Europe’s stated policy is to approach Beijing as a partner, competitor, and systemic rival. In the past few years, Europe’s approach to Beijing has shifted more toward systemic rivalry. The crisis in Ukraine – and China’s response – could more dramatically shift EU policy on China. Up until this point, a few developments in the EU-China relationship have precipitated Europe’s incremental shift. For one, in March 2021, the European Union imposed measures on four Chinese party and regional representatives in response to Beijing’s human rights abuses. Beijing retaliated by imposing measures on European Union officials, Members of the European Parliament, and European analysts. A year later, Lithuania opened a Taiwan representative office in November 2021. China responded to this move by blocking Lithuania’s imports to China a few months later. Most recently, the April 1 EU-China Summit was coined the “dialogue of the deaf” by Josep Borrell, the EU’s foreign policy chief. Given China’s response to the ongoing crisis in Ukraine, Beijing received a frosty reception. For the first time since the dialogue was launched, the EU and China produced separate readouts from the summit, rather than a joint statement. All of these events have contributed to Europe’s shift toward systemic rivalry with China.

The gradual shift taking place in Europe might create space for a new agenda in the Trade and Technology Council to address risks emanating from China.

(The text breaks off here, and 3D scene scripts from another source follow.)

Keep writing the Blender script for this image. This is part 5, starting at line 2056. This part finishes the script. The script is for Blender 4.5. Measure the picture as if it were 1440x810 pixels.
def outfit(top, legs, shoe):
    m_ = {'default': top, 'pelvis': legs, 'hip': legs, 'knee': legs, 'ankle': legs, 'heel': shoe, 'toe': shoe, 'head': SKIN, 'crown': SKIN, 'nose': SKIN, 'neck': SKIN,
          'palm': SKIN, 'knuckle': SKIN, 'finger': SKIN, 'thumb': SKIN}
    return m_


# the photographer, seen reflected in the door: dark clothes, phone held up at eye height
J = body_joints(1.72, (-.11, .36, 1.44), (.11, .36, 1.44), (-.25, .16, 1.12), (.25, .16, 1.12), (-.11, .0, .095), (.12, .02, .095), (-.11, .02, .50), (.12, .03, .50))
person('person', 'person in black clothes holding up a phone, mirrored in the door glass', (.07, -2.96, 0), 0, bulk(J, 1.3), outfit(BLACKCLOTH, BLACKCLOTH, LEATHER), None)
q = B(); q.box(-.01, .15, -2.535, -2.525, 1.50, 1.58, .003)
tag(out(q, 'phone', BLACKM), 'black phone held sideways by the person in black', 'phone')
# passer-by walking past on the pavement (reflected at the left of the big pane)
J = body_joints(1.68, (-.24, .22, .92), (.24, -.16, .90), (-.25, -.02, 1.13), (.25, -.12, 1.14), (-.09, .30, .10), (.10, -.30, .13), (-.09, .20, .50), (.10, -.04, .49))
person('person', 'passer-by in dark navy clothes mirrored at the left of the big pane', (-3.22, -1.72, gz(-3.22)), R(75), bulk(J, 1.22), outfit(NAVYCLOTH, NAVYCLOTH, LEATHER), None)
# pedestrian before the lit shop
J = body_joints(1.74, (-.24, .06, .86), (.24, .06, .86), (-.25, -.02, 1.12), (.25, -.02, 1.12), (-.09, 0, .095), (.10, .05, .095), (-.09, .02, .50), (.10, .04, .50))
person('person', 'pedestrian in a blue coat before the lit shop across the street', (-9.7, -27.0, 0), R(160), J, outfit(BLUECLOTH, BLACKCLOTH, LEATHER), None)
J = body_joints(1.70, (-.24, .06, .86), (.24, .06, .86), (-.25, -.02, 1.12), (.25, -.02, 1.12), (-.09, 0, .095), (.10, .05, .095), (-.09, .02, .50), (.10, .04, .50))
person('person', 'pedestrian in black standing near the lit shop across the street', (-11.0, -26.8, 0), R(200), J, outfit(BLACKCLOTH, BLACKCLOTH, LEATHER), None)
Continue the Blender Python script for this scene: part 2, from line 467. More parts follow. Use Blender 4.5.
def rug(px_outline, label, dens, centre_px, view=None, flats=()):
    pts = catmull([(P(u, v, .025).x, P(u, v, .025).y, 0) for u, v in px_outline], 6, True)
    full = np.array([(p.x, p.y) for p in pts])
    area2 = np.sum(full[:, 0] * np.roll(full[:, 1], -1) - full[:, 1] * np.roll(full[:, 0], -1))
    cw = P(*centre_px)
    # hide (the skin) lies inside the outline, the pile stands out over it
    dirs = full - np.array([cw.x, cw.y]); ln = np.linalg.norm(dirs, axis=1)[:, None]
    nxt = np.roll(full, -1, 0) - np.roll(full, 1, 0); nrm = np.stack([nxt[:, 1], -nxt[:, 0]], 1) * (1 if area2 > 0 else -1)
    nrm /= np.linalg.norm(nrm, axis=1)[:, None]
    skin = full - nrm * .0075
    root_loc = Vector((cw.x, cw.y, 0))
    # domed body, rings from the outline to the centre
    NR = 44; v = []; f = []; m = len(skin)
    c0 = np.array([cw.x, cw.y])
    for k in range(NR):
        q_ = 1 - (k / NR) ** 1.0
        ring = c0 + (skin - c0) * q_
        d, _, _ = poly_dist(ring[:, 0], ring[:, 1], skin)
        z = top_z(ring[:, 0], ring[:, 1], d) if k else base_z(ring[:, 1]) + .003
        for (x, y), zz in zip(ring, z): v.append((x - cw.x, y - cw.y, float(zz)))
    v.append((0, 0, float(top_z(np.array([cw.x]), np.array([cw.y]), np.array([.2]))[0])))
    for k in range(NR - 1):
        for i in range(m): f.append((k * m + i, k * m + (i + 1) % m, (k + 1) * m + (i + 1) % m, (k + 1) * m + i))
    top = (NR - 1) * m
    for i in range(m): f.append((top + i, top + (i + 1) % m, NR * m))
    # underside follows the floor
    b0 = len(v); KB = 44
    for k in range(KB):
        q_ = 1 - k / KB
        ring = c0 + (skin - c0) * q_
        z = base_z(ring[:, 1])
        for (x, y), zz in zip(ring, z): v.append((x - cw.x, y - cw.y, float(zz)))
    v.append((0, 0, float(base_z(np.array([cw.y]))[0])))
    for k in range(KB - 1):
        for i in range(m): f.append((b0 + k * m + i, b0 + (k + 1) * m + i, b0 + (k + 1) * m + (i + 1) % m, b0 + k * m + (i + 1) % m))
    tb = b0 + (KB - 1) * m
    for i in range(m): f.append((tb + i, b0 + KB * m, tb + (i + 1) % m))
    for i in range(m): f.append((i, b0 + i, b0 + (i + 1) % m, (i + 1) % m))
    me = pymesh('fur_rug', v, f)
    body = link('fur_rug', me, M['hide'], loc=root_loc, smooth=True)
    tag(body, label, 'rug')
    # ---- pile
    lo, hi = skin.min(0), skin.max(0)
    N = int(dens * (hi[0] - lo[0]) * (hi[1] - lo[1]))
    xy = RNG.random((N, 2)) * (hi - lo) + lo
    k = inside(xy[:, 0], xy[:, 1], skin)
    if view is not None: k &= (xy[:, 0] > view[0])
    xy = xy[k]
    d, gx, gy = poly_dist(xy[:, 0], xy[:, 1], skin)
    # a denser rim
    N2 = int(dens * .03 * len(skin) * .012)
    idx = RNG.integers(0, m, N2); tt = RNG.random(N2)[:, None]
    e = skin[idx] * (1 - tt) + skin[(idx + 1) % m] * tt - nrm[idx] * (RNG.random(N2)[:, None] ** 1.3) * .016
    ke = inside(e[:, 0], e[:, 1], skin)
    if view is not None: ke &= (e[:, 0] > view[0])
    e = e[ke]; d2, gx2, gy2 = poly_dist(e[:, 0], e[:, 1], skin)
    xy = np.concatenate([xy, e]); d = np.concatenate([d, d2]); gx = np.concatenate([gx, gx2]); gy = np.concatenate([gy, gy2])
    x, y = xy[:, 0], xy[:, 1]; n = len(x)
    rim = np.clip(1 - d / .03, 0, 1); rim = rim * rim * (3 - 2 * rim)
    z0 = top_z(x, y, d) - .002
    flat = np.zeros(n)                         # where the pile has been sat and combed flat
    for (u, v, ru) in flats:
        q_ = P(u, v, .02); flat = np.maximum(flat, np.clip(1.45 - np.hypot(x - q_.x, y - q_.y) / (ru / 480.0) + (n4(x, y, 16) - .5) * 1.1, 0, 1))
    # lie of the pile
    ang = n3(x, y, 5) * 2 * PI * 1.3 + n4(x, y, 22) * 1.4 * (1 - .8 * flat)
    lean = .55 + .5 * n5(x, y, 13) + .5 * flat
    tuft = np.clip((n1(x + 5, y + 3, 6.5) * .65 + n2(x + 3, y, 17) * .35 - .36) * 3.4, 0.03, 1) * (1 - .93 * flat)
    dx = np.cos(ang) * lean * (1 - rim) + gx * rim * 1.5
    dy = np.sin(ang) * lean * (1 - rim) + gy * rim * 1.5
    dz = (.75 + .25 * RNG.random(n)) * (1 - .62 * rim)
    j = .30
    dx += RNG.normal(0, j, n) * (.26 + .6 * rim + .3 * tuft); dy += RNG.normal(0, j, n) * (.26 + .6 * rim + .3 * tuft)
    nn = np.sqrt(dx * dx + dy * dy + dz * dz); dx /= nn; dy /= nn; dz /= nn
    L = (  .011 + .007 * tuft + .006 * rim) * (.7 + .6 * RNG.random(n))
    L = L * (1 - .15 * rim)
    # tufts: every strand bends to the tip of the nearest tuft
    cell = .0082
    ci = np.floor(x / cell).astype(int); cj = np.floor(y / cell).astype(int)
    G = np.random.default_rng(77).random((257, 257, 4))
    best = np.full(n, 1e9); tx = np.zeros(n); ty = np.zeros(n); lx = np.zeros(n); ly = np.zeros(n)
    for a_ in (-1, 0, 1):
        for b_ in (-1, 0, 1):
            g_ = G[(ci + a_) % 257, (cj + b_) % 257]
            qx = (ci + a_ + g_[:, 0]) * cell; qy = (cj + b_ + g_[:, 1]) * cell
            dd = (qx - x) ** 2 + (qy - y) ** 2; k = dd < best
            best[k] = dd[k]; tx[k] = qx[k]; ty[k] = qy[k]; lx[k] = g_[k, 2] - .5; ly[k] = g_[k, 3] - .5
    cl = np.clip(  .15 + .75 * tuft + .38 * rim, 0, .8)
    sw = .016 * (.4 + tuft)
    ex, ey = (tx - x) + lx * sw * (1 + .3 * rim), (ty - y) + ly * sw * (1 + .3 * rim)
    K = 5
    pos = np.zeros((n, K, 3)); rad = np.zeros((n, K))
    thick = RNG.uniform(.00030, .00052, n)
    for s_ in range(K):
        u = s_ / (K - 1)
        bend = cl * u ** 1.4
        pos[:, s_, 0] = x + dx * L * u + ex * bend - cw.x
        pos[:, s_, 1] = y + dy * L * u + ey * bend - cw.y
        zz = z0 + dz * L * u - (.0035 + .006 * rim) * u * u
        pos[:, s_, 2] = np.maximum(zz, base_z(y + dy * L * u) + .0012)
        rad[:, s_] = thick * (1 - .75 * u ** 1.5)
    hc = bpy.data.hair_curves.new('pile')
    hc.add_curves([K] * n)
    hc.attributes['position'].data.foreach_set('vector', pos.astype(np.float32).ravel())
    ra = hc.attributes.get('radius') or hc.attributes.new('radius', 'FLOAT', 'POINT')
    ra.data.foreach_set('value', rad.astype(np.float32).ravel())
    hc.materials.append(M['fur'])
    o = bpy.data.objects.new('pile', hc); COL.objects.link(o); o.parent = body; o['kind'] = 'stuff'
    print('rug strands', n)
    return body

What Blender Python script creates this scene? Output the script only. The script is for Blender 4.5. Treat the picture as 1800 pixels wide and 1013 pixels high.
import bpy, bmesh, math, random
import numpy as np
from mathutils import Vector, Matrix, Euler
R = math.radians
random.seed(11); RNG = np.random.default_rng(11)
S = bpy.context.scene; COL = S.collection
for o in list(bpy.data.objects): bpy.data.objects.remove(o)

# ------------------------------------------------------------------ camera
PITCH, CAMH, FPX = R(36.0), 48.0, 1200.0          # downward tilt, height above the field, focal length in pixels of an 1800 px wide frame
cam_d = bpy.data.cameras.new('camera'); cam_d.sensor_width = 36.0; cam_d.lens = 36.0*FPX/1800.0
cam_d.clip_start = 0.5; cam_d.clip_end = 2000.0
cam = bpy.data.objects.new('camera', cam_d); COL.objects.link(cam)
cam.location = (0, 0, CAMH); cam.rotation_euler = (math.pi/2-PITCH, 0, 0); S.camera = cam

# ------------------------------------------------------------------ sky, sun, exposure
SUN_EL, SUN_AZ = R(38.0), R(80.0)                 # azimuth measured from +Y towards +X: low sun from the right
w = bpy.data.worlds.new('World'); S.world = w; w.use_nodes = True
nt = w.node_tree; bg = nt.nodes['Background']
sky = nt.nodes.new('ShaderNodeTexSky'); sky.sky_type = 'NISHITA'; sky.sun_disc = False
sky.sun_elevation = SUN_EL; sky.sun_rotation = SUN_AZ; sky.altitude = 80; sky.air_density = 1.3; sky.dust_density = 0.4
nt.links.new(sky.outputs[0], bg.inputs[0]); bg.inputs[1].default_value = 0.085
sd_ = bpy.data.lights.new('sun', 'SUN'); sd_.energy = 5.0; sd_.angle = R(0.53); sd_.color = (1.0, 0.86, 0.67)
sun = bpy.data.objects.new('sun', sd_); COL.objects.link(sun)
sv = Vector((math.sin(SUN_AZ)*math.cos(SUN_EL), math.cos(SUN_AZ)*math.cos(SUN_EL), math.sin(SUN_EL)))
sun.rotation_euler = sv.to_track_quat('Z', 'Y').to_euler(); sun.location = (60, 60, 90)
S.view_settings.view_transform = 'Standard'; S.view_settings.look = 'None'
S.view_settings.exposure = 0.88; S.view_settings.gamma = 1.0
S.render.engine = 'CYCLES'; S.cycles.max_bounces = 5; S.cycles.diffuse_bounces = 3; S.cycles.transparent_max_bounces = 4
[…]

Incremental shifts in China policy are occurring not only in European governments, but also in the business community. European industry has long held a cozy position on China, given its sheer market size and the opportunities for investment. However, the Ukraine crisis is illuminating the dangers of doing business with an authoritarian government. While the European business community is often the holdout on adopting a more confrontational China policy, a recent survey from the German Chamber suggests otherwise. In late March, a majority of German companies replied that the Ukraine crisis was affecting their China strategy. Furthermore, 33% of respondents indicated they plan to put business or investments on pause.